Isabelle Lutterodt is the director of the Los Angeles Muni­cipal Art Gallery. 

O’BRIEN: I know you started your activities as an artist but are now involved in administration and curation as the director of the Barnsdall Municipal Art Gallery. How did your life take this direction?

LUTTERODT: After I finished my studies at CalArts in 2001, I curated the “Ghetto Fabulous” exhibition with Karin Pleasant that was shown at the Watts Towers Arts Center and The Armory in Pasadena. That started me on a trajectory of doing independently curated exhibitions in LA. I went back to school and got a masters degree in museum studies, then worked my way up from the usual starting positions. I was the exhibition coordinator at UCSD for a few years but—then fast-forwarding—what really catalyzed my interest in this practice was an exhibition that I curated at CAAM (the California African American Museum) titled “Through the Gates: Brown vs. Board of Education.” There I could really see how community and arts could come together and delve into a particular idea, a particular concept, a particular way of working.

Do you fundamentally view the kind of work you’re doing now as an extension of your art practice?

I definitely felt that way when I was working at Angels Gate Cultural Center in San Pedro. The idea was to create a level playing field where artists of different extractions could be working side-by-side and be seen in a single show. Now it has morphed into something else where I’m not really curating or making art but bringing these things into a broader field. I’m directing a larger staff where we’re responding to what it means to live in a community like Los Angeles. It means that we have to look at all the different stories.

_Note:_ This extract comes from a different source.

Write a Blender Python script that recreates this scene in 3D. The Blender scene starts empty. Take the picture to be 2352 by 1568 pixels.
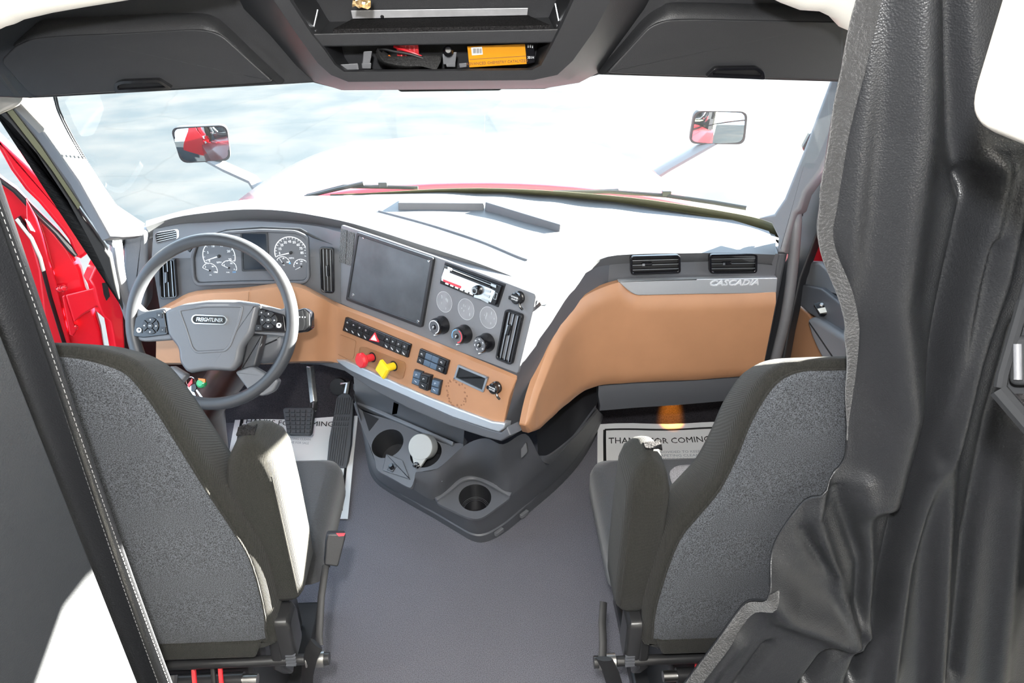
import bpy, bmesh, math, random
from mathutils import Vector, Matrix
from mathutils.geometry import tessellate_polygon
random.seed(7)
scene = bpy.context.scene
COL = scene.collection
V = Vector

# ------------------------------------------------------------------ camera
F_PX = 1680.0
PITCH, YAW = math.radians(29.5), math.radians(2.6)
CAM = V((0.06, 0.0, 1.77))
_fh = V((math.sin(YAW), math.cos(YAW), 0))
RGT = V((math.cos(YAW), -math.sin(YAW), 0))
FWD = _fh * math.cos(PITCH) + V((0, 0, -math.sin(PITCH)))
UPV = _fh * math.sin(PITCH) + V((0, 0, math.cos(PITCH)))
cd = bpy.data.cameras.new('camera')
cd.sensor_width = 36.0
cd.lens = 36.0 * F_PX / 2352.0
cd.clip_start = 0.02
cam = bpy.data.objects.new('camera', cd)
COL.objects.link(cam)
cam.matrix_world = Matrix(((RGT.x, UPV.x, -FWD.x, CAM.x), (RGT.y, UPV.y, -FWD.y, CAM.y),
                           (RGT.z, UPV.z, -FWD.z, CAM.z), (0, 0, 0, 1)))
scene.camera = cam

# ------------------------------------------------------------------ world, sun, flash, exposure
w = bpy.data.worlds.new('world'); scene.world = w
w.use_nodes = True
w.node_tree.nodes['Background'].inputs[0].default_value = (0.62, 0.80, 1.0, 1)
w.node_tree.nodes['Background'].inputs[1].default_value = 4.6
SUN_DIR = V((0.80, 0.40, 0.29)).normalized()
sd = bpy.data.lights.new('sun', 'SUN'); sd.energy = 160; sd.angle = 0.009; sd.color = (1, 0.96, 0.86)
sun = bpy.data.objects.new('sun', sd); COL.objects.link(sun)
sun.rotation_euler = (-SUN_DIR).to_track_quat('-Z', 'Y').to_euler()
fd = bpy.data.lights.new('camera_flash', 'POINT'); fd.energy = 108; fd.shadow_soft_size = 0.028; fd.color = (1, 1, 1)
flash = bpy.data.objects.new('camera_flash', fd); COL.objects.link(flash)
flash.location = (0.02, -0.03, 1.95)
scene.view_settings.view_transform = 'Standard'
scene.view_settings.look = 'None'
scene.view_settings.exposure = 0.25
scene.view_settings.gamma = 1.0
scene.view_settings.use_curve_mapping = False

# ------------------------------------------------------------------ measuring helpers
def ray(px, py):
    return FWD + RGT * ((px - 1176) / F_PX) + UPV * ((784 - py) / F_PX)
def onz(px, py, z):
    d = ray(px, py); return CAM + d * ((z - CAM.z) / d.z)
def ony(px, py, y):
    d = ray(px, py); return CAM + d * (y / d.y)
def onx(px, py, x):
    d = ray(px, py); return CAM + d * ((x - CAM.x) / d.x)
class PL:
    """A flat working plane in the cab: origin, normal, and its own u/v axes."""
    def __init__(s, o, n, ex=None):
        s.o = V(o); s.n = V(n).normalized()
        s.ex = V(ex).normalized() if ex else V((0, 0, 1)).cross(s.n).normalized()
        s.ex = (s.ex - s.n * s.ex.dot(s.n)).normalized()
        s.ey = s.n.cross(s.ex)
    def hit(s, px, py, h=0):
        d = ray(px, py); o = s.o + s.n * h
        return CAM + d * ((o - CAM).dot(s.n) / d.dot(s.n))
    def uv(s, px, py, h=0):
        q = s.hit(px, py, h) - s.o
        return (q.dot(s.ex), q.dot(s.ey))
    def poly(s, pts, h=0):
        return [s.uv(p[0], p[1], h) for p in pts]
    def pt(s, uv, h=0):
        return s.o + s.ex * uv[0] + s.ey * uv[1] + s.n * h
    def at(s, px, py, h=0):
        """same orientation, origin under this point"""
        return PL(s.hit(px, py, h), s.n, s.ex)

# ------------------------------------------------------------------ 2-D outline helpers
def area(p):
    return sum(p[i][0] * p[(i + 1) % len(p)][1] - p[(i + 1) % len(p)][0] * p[i][1] for i in range(len(p))) / 2
def rnd(poly, r, n=4):
    out = []
    N = len(poly)
    for i in range(N):
        a, b, c = V(poly[i - 1]), V(poly[i]), V(poly[(i + 1) % N])
        rr = r[i] if isinstance(r, (list, tuple)) else r
        la, lc = (a - b).length, (c - b).length
        k = min(rr, la * .48, lc * .48)
        if k < 1e-6 or la < 1e-6 or lc < 1e-6:
            out += [tuple(b)] * (n + 1); continue
        p, q = b + (a - b).normalized() * k, b + (c - b).normalized() * k
        for j in range(n + 1):
            t = j / n
            out.append(tuple(p * (1 - t) ** 2 + b * 2 * t * (1 - t) + q * t * t))
    return out
def catmull(pts, n=6, closed=True):
    pts = [V(p) for p in pts]; N = len(pts); out = []
    rng = range(N) if closed else range(N - 1)
    for i in rng:
        if closed:
            p0, p1, p2, p3 = pts[i - 1], pts[i], pts[(i + 1) % N], pts[(i + 2) % N]
        else:
            p1, p2 = pts[i], pts[i + 1]
            p0 = pts[i - 1] if i > 0 else p1 * 2 - p2
            p3 = pts[i + 2] if i + 2 < N else p2 * 2 - p1
        for j in range(n):
            t = j / n
            out.append(0.5 * ((2 * p1) + (p2 - p0) * t + (2 * p0 - 5 * p1 + 4 * p2 - p3) * t * t + (3 * p1 - p0 - 3 * p2 + p3) * t ** 3))
    if not closed: out.append(pts[-1])
    return out
def offs(poly, d):
    """shrink (d>0) an outline"""
    s = 1 if area(poly) > 0 else -1
    out = []; N = len(poly)
    for i in range(N):
        a, b, c = V(poly[i - 1]), V(poly[i]), V(poly[(i + 1) % N])
        e1 = (b - a); e2 = (c - b)
        if e1.length < 1e-9: e1 = e2
        if e2.length < 1e-9: e2 = e1
        e1.normalize(); e2.normalize()
        n1 = V((-e1.y, e1.x)) * s; n2 = V((-e2.y, e2.x)) * s
        m = n1 + n2
        if m.length < 1e-6: m = n1
        m.normalize()
        k = max(.4, m.dot(n1))
        out.append(tuple(b + m * (d / k)))
    return out
def circ(c, r, n=24, r2=None, a0=0):
    return [(c[0] + r * math.cos(a0 + 2 * math.pi * i / n), c[1] + (r2 or r) * math.sin(a0 + 2 * math.pi * i / n)) for i in range(n)]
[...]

I believe that we are really curious about how we tell these multiple stories while being open to experimentation.

You come from multiple cultures—being born in England, then brought up in Ghana, then coming through the East Coast when you were a child, then after Howard University (DC) to Los Angeles. How does that influence the way that you work and how you understand culture making?

I know that my experience is shaped by being an immigrant. LA is a city of immigrants with numerous people who, other than their country of origin, have the largest populations right here. I grew up with the certain binary understanding of what happens in your home, growing up in a Ghanaian culture with certain things that are important there but not elsewhere. It shapes how you understand things. It led me to understand that everyone has a different story and wants these different stories to be heard. 

When you think about your next and upcoming goals, is there something specific that you’d like to accomplish?

Yes I’d really like to work on projects that have something to do with formerly incarcerated youth, and figure out a way in which the city can be a place they can feel like they’re a part of. I don’t know how to do it yet but I’d like to imagine creating a way in which formerly incarcerated youth can have a face in public. Especially when I think about galleries like Barnsdall, I ask how can we position ourselves as a place of equity and justice, and what does that look like? There’s a lot of talk in the museum world about social justice and change. What would that look like and how can we bring that in?